Yesterday afternoon, the air above my usually quiet bit of the British countryside was thick with smokey fog of burning vegetation. 

A field fire that roared rapidly across the parched remnants of a recent wheat and hay harvest, consumed first stubble, then hedgerow, and fencing followed. In the now uncomfortably regular season of wildfires across the world, particularly the Northern Hemisphere, this one was small beer. But, it gave me an unpleasant, though tiny, taste of what it feels like to experience a wildfire.

Currently, the best guess as to the cause of the fire is a muck heap that might have spontaneously combusted due to the relentlessly dry weather – July was the driest since 1976 in Worcestershire, apparently. Fed by these bone-dry conditions and the fact we’ve had no meaningful rain for weeks, even months, the fire spread rapidly – fanned by a strong breeze. In no time at all, it escalated from ignition through wheat stubble, to garden, to hedge, to hay stubble and beyond. At one point, worryingly close to a neighbour’s house. 

The smell of charred grass and scorched earth filled the air. The neighbour, whose house was most at risk, called me, knowing I was further down the fields preparing for the second stage of pond digging. Leaping over a fence and running the most direct route to the top, to unlock gates for the fire brigade, within minutes the same route I’d taken was engulfed in flames. My main concerns were another neighbour’s horses, into whose territory the fire was in danger of spreading, and eventually did, and a small group of a dozen uninvited migrant sheep on my land. Try as I might, I couldn’t get the infuriating creatures to exit the way I assumed they had arrived. 

Huge credit to the men and women of the Hereford and Worcester Fire and Rescue Service (HWFR). Within minutes the first fire engines had arrived. Realising the potential of what they were faced with, they quickly drafted in extra help. Fire engines and a water tanker came from Worcester, Bromyard, Droitwich and Birmingham. As each engine emptied its load, they pulled out of the fields and refilled from a mains connection across the main road, in the village. 

By 19:30, and with the help of the tenant farmer’s tele handler with a large bucket to spread the muck heap, the crews had beaten the blaze; their thermal imaging scanners only picking up the occasional fence post with a stubborn flame. They sent a crew back at about 22:30 to do a final check.  
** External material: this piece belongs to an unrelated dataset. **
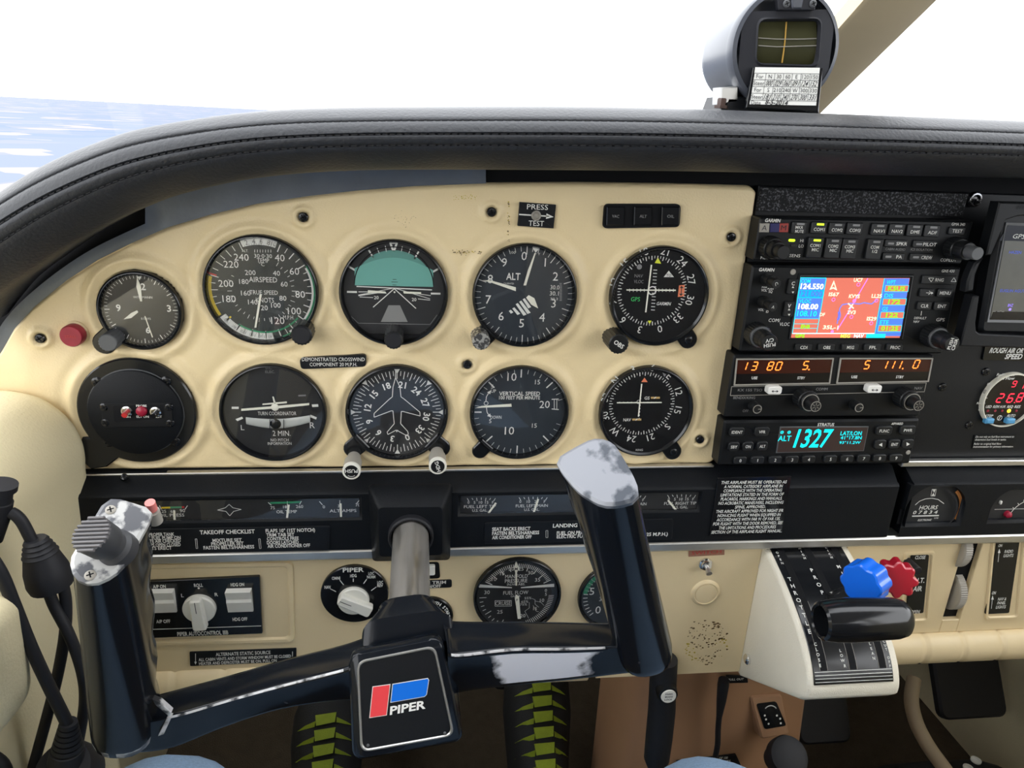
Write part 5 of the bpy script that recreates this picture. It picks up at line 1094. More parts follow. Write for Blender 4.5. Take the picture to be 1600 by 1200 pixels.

There are now acres of black in place of golden stubble. The hedges blackened and cleared of scrub. In a way, it was reminiscent of my early years, when stubble burning was still acceptable practice (banned in the early nineties I believe). Back then, the headlands would all be ploughed to create a natural barrier and fire break. Yesterday’s uncontrolled blaze, instead of extending as far as ploughed earth and stopping, met hedges, tinder-dry and ready to fry.   

Walking across the land for a final check last night, before heading back to Herefordshire, I noticed a rabbit hopping gingerly between the charred remains, below the scorched hedges. The horses and itinerant sheep got through it with nothing more than a bit of stress, but I can’t help feeling there were many smaller casualties that will go unnoticed.